History may repeat again.
Once upon a time (when most people here was not yet born) there where mainframes. In the sixties emerged an "inferior & cheaper" kind of computer, the minicomputer. Despite being inferior, their price allowed them to have a much broader market, and economy of scale allowed them to practically kill the mainframe market( though there is still a mainframe niche market).
In the late 70's early 80's another "inferior & cheaper" technology emerged, the microprocessor. The companies that emerged and almost dominated the word with the minicomputer didn't saw it coming and where late to react. Microprocessor based computers (namely workstations & servers) killed the minicomputer market.
Meanwhile another market emerged, the home PC (x86). That home PC market grew so big that the companies producing "superior" RISC processors tried to introduce their products in that market. However, as usual, the bigger market of the (x86) allowed Intel (and to a much lesser extend AMD) to out-compete the "superior" RISC processors, so that x86 ended replacing RISCS in workstations, servers and even supercomputers. As far as I know only IBM & Sun (now oracle) produce their own RISC processors.
However some of the RISCs (notoriously ARM) found a niche market in the embedded domain, and later on mobile devices. This niche market has outgrown by several orders of magnitude the PC market. And today we may be contemplating a repetition of history: an "inferior" computer type with a much bigger market may replace the "superior" old product or relegate it to a niche market.
Today about 100 millions of x86 are sold every year, that is a tiny market compared with the 1000 millions of cellphones a year (90% are ARM inside). ARM market is not restricted to cellphones, other products like HDTV, BluRay, ... and even cars, have big computer need and have a plethora of microprocessors inside. I've been told that one of the biggest manufacturers of SoCs for the audiovisual market is phasing out several proprietary core designs and replacing them with arms in newer products.

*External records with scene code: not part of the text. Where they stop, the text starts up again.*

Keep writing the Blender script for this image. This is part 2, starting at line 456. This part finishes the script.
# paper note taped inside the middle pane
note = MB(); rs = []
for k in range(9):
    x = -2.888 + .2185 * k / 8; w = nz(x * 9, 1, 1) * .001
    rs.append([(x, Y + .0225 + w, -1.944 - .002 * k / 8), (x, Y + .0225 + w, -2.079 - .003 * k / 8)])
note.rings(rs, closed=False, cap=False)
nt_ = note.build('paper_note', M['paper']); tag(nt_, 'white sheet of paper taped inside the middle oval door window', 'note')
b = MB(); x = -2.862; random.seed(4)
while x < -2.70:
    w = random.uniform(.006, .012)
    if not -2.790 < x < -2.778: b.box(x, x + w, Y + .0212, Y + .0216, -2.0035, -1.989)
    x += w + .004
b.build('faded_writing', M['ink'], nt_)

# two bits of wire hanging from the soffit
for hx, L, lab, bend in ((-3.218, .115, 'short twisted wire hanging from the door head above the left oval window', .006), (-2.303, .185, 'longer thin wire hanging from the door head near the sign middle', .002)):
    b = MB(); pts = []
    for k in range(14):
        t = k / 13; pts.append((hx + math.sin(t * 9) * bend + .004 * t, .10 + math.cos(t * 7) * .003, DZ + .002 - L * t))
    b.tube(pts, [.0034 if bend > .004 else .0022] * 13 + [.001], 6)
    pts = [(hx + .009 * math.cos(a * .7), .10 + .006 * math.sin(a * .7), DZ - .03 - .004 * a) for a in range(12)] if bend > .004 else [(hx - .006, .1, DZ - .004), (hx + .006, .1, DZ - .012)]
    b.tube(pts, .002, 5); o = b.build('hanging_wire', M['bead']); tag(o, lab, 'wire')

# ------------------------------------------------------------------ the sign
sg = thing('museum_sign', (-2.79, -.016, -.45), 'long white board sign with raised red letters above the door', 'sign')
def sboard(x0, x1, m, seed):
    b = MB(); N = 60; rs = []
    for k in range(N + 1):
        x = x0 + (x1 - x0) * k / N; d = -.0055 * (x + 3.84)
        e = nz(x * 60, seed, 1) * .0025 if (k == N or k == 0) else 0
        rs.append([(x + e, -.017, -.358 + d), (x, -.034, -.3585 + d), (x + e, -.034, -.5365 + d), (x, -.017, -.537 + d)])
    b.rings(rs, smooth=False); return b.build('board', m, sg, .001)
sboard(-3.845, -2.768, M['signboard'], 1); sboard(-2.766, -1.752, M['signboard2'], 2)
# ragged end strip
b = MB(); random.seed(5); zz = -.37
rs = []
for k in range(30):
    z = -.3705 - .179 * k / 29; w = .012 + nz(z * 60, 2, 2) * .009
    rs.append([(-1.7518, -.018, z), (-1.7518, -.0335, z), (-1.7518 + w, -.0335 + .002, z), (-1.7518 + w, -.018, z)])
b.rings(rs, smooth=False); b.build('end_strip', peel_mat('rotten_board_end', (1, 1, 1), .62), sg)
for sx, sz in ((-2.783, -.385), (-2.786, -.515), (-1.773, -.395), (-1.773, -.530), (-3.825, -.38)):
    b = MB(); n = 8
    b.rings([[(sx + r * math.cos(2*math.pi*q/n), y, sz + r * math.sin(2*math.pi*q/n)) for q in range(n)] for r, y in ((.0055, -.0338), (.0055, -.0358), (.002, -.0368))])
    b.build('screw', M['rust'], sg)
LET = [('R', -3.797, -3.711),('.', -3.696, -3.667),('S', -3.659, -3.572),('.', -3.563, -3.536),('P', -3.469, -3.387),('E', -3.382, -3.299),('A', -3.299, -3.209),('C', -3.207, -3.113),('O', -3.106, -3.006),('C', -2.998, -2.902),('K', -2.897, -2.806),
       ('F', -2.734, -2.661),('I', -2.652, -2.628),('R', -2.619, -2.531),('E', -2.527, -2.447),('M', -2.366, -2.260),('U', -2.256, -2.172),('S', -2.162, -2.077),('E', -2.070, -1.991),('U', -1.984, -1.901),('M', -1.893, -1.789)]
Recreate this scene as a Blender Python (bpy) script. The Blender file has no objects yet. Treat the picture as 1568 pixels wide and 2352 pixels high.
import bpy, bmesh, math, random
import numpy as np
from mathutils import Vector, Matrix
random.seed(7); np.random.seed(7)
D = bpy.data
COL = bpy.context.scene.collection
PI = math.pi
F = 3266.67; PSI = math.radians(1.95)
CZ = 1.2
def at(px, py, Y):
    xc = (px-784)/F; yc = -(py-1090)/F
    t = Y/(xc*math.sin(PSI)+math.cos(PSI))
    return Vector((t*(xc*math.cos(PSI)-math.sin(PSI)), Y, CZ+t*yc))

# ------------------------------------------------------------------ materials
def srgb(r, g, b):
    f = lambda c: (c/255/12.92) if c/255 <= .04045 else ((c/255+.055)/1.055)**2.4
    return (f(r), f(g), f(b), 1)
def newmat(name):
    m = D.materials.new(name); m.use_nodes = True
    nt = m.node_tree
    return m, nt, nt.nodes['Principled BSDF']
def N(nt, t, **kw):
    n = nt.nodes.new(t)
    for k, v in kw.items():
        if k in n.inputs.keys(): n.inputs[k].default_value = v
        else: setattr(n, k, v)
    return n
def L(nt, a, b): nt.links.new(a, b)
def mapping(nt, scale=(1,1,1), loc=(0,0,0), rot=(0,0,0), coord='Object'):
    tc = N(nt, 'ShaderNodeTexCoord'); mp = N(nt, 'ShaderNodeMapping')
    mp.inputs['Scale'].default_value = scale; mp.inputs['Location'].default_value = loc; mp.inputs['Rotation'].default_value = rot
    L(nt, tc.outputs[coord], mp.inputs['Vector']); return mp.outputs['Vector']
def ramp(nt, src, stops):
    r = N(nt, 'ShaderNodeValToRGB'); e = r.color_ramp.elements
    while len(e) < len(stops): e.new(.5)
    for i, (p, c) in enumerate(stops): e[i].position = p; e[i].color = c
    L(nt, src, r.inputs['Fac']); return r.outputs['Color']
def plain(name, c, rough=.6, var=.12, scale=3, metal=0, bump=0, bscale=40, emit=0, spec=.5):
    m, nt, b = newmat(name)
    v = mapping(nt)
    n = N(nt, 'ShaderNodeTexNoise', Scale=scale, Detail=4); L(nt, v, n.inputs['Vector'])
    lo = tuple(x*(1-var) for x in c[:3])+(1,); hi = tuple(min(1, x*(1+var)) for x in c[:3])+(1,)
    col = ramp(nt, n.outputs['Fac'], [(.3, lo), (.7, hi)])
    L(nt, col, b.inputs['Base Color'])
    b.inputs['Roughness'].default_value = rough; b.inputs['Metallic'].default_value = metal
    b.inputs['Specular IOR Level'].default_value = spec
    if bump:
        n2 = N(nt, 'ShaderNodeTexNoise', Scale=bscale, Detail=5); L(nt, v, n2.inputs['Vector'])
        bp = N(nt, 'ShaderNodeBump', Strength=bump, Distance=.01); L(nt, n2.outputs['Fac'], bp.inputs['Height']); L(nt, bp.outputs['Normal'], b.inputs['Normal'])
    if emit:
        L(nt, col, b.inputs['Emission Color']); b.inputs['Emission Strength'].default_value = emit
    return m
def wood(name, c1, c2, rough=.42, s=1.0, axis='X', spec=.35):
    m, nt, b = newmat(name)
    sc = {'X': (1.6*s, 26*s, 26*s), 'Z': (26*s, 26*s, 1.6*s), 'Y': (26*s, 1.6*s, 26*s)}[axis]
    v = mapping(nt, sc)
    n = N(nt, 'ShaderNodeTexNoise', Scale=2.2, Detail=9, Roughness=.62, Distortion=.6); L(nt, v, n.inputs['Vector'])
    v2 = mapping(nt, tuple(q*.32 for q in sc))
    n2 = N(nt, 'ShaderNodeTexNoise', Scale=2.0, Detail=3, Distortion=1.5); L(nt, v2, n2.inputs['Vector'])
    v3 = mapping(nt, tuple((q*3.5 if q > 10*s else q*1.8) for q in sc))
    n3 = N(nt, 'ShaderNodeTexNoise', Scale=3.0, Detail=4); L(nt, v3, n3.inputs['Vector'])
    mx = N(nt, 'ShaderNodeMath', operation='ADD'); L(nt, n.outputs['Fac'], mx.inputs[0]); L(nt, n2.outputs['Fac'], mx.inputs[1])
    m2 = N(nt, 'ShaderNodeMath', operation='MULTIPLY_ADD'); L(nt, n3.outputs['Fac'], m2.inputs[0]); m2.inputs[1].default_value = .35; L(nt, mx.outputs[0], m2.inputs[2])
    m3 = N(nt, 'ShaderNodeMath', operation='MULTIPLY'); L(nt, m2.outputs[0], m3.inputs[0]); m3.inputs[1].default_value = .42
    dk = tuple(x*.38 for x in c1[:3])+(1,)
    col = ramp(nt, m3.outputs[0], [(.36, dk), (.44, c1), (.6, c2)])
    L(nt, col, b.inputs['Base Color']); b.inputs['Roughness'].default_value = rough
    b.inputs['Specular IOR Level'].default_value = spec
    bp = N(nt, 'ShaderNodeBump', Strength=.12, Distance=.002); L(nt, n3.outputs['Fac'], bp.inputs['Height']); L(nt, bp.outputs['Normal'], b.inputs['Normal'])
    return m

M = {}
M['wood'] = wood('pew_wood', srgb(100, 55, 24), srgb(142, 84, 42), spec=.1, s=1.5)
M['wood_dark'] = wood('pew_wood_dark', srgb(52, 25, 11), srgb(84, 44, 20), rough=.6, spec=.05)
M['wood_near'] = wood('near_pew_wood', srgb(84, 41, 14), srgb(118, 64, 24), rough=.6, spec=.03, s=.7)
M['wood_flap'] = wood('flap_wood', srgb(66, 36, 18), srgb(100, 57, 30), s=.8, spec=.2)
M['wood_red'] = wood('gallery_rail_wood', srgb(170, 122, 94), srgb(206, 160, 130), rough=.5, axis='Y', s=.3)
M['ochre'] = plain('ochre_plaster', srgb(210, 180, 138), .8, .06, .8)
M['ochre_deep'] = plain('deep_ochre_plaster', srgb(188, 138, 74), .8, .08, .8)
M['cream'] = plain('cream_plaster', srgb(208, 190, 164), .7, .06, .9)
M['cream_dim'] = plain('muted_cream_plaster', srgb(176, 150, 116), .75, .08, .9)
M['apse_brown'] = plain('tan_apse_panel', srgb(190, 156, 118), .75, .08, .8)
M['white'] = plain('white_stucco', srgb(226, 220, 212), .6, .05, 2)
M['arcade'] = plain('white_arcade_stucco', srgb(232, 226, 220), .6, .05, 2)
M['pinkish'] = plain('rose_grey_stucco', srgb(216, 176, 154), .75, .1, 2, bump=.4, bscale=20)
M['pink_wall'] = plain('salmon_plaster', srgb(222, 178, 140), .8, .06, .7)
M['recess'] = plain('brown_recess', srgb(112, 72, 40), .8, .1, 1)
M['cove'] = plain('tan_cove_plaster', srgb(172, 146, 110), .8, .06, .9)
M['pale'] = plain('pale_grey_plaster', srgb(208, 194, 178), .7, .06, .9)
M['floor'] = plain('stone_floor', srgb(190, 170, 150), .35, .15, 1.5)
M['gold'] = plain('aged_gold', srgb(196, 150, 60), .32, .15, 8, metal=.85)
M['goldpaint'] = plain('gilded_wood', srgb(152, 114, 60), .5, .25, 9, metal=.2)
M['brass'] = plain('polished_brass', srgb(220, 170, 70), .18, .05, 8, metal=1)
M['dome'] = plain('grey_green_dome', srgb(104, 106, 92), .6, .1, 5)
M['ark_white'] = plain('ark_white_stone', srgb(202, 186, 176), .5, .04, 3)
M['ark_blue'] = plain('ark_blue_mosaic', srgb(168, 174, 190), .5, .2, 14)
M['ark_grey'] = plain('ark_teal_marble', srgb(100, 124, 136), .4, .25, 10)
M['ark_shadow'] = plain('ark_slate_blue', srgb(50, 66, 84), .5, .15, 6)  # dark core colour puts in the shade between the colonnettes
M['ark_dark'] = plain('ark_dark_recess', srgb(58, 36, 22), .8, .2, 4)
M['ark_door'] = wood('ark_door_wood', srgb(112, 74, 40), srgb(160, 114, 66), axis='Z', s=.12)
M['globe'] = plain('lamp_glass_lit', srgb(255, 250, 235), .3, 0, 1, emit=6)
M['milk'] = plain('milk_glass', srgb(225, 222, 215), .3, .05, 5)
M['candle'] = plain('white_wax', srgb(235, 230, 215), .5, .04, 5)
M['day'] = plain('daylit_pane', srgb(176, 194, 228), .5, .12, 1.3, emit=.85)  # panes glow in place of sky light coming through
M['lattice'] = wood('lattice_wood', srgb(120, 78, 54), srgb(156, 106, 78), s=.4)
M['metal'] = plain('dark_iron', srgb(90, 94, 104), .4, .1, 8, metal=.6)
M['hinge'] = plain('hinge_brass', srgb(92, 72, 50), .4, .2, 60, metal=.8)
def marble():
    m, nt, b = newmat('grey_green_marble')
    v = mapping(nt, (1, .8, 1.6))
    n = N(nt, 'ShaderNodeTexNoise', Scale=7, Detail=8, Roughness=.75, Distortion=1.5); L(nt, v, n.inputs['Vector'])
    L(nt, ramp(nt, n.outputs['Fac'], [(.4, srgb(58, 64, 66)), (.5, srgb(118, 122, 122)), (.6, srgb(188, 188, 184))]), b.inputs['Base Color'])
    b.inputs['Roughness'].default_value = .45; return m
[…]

Not only that, the PC market will soon be a shrinking market. Do you need internet access?, don't buy a PC, soon your (ARM inside) TV will do that (or your ARM inside CellPhone). Do you want to game, you don't need a PC, you can buy a console, and probably soon you will be able to use all the computing power in your TV for gamin too. x86 has dominated for longer than any other technology because in the PC market code compatibility was important, but who cares about code compatibility in the cellphone, or in the TV set or in the car. Anyone reading that can tell me what processors has his HDTV or his car inside?
History may repeat again or things can be different this time, but if I had to bet (and I may be wrong) I'll not bet for the PC-x86 combo.